_EXERCISE TASK_
Retype the material in full, keeping every word the same.

_INFORMATION SUPPLIED_

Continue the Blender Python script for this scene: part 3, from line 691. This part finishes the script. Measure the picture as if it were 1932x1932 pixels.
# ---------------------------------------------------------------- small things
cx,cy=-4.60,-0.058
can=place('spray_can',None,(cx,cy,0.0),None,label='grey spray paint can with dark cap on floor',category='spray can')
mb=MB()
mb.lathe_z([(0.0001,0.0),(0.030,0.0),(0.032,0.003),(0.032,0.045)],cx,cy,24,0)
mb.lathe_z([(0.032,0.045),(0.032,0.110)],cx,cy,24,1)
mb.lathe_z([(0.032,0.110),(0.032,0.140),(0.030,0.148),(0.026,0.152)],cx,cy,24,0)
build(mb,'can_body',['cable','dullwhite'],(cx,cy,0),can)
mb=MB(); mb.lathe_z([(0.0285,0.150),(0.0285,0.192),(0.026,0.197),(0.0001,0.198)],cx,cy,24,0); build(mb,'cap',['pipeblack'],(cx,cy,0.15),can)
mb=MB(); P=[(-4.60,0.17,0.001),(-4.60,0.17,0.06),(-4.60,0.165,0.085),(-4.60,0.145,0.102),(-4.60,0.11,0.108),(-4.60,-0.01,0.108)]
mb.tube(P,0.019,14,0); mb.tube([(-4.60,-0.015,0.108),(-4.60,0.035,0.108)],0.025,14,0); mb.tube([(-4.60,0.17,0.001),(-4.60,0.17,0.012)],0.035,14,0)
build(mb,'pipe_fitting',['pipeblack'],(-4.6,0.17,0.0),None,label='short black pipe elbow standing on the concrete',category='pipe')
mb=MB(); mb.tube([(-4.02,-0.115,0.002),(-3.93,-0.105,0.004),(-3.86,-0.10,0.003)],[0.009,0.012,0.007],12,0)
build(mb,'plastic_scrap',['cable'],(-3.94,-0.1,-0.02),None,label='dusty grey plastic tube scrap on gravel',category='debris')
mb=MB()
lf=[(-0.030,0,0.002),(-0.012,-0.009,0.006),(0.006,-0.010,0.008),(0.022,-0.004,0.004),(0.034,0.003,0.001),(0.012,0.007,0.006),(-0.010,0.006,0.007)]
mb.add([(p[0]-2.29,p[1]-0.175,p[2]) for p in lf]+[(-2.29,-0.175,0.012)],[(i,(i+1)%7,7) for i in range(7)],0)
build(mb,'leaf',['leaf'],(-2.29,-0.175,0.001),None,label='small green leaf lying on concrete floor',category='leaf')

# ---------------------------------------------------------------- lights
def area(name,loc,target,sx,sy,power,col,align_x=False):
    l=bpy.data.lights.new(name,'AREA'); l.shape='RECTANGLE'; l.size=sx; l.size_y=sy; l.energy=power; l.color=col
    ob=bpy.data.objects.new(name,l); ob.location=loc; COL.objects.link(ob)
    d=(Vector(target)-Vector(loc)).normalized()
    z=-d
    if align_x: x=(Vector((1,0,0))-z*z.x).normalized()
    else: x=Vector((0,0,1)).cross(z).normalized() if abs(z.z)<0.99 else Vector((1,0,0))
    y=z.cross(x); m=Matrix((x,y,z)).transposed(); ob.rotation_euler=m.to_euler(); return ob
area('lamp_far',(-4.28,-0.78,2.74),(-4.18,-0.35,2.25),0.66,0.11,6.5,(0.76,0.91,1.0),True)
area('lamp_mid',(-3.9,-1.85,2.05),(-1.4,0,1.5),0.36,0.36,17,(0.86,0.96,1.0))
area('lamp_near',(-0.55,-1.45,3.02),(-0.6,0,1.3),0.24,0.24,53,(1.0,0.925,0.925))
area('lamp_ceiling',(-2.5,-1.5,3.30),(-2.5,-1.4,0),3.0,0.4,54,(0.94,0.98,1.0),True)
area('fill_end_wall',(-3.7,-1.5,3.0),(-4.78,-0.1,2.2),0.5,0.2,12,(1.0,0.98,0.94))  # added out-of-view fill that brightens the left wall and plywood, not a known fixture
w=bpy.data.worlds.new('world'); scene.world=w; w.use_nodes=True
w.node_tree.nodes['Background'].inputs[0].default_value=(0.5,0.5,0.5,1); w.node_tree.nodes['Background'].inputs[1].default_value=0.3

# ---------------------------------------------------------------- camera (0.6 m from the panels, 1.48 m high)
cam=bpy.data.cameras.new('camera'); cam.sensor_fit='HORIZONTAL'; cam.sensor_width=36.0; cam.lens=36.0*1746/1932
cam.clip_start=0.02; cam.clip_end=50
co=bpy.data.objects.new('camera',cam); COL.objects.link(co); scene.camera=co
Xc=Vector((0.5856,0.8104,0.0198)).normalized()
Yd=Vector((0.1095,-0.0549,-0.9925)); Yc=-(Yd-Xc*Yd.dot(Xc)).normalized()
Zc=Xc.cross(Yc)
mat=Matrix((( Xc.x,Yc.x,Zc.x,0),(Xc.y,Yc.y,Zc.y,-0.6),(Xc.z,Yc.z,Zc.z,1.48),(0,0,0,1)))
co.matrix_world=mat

_ANSWER FOR THE TASK_
Continue the Blender Python script for this scene: part 3, from line 691. This part finishes the script. Measure the picture as if it were 1932x1932 pixels.
# ---------------------------------------------------------------- small things
cx,cy=-4.60,-0.058
can=place('spray_can',None,(cx,cy,0.0),None,label='grey spray paint can with dark cap on floor',category='spray can')
mb=MB()
mb.lathe_z([(0.0001,0.0),(0.030,0.0),(0.032,0.003),(0.032,0.045)],cx,cy,24,0)
mb.lathe_z([(0.032,0.045),(0.032,0.110)],cx,cy,24,1)
mb.lathe_z([(0.032,0.110),(0.032,0.140),(0.030,0.148),(0.026,0.152)],cx,cy,24,0)
build(mb,'can_body',['cable','dullwhite'],(cx,cy,0),can)
mb=MB(); mb.lathe_z([(0.0285,0.150),(0.0285,0.192),(0.026,0.197),(0.0001,0.198)],cx,cy,24,0); build(mb,'cap',['pipeblack'],(cx,cy,0.15),can)
mb=MB(); P=[(-4.60,0.17,0.001),(-4.60,0.17,0.06),(-4.60,0.165,0.085),(-4.60,0.145,0.102),(-4.60,0.11,0.108),(-4.60,-0.01,0.108)]
mb.tube(P,0.019,14,0); mb.tube([(-4.60,-0.015,0.108),(-4.60,0.035,0.108)],0.025,14,0); mb.tube([(-4.60,0.17,0.001),(-4.60,0.17,0.012)],0.035,14,0)
build(mb,'pipe_fitting',['pipeblack'],(-4.6,0.17,0.0),None,label='short black pipe elbow standing on the concrete',category='pipe')
mb=MB(); mb.tube([(-4.02,-0.115,0.002),(-3.93,-0.105,0.004),(-3.86,-0.10,0.003)],[0.009,0.012,0.007],12,0)
build(mb,'plastic_scrap',['cable'],(-3.94,-0.1,-0.02),None,label='dusty grey plastic tube scrap on gravel',category='debris')
mb=MB()
lf=[(-0.030,0,0.002),(-0.012,-0.009,0.006),(0.006,-0.010,0.008),(0.022,-0.004,0.004),(0.034,0.003,0.001),(0.012,0.007,0.006),(-0.010,0.006,0.007)]
mb.add([(p[0]-2.29,p[1]-0.175,p[2]) for p in lf]+[(-2.29,-0.175,0.012)],[(i,(i+1)%7,7) for i in range(7)],0)
build(mb,'leaf',['leaf'],(-2.29,-0.175,0.001),None,label='small green leaf lying on concrete floor',category='leaf')

# ---------------------------------------------------------------- lights
def area(name,loc,target,sx,sy,power,col,align_x=False):
    l=bpy.data.lights.new(name,'AREA'); l.shape='RECTANGLE'; l.size=sx; l.size_y=sy; l.energy=power; l.color=col
    ob=bpy.data.objects.new(name,l); ob.location=loc; COL.objects.link(ob)
    d=(Vector(target)-Vector(loc)).normalized()
    z=-d
    if align_x: x=(Vector((1,0,0))-z*z.x).normalized()
    else: x=Vector((0,0,1)).cross(z).normalized() if abs(z.z)<0.99 else Vector((1,0,0))
    y=z.cross(x); m=Matrix((x,y,z)).transposed(); ob.rotation_euler=m.to_euler(); return ob
area('lamp_far',(-4.28,-0.78,2.74),(-4.18,-0.35,2.25),0.66,0.11,6.5,(0.76,0.91,1.0),True)
area('lamp_mid',(-3.9,-1.85,2.05),(-1.4,0,1.5),0.36,0.36,17,(0.86,0.96,1.0))
area('lamp_near',(-0.55,-1.45,3.02),(-0.6,0,1.3),0.24,0.24,53,(1.0,0.925,0.925))
area('lamp_ceiling',(-2.5,-1.5,3.30),(-2.5,-1.4,0),3.0,0.4,54,(0.94,0.98,1.0),True)
area('fill_end_wall',(-3.7,-1.5,3.0),(-4.78,-0.1,2.2),0.5,0.2,12,(1.0,0.98,0.94))  # added out-of-view fill that brightens the left wall and plywood, not a known fixture
w=bpy.data.worlds.new('world'); scene.world=w; w.use_nodes=True
w.node_tree.nodes['Background'].inputs[0].default_value=(0.5,0.5,0.5,1); w.node_tree.nodes['Background'].inputs[1].default_value=0.3

# ---------------------------------------------------------------- camera (0.6 m from the panels, 1.48 m high)
cam=bpy.data.cameras.new('camera'); cam.sensor_fit='HORIZONTAL'; cam.sensor_width=36.0; cam.lens=36.0*1746/1932
cam.clip_start=0.02; cam.clip_end=50
co=bpy.data.objects.new('camera',cam); COL.objects.link(co); scene.camera=co
Xc=Vector((0.5856,0.8104,0.0198)).normalized()
Yd=Vector((0.1095,-0.0549,-0.9925)); Yc=-(Yd-Xc*Yd.dot(Xc)).normalized()
Zc=Xc.cross(Yc)
mat=Matrix((( Xc.x,Yc.x,Zc.x,0),(Xc.y,Yc.y,Zc.y,-0.6),(Xc.z,Yc.z,Zc.z,1.48),(0,0,0,1)))
co.matrix_world=mat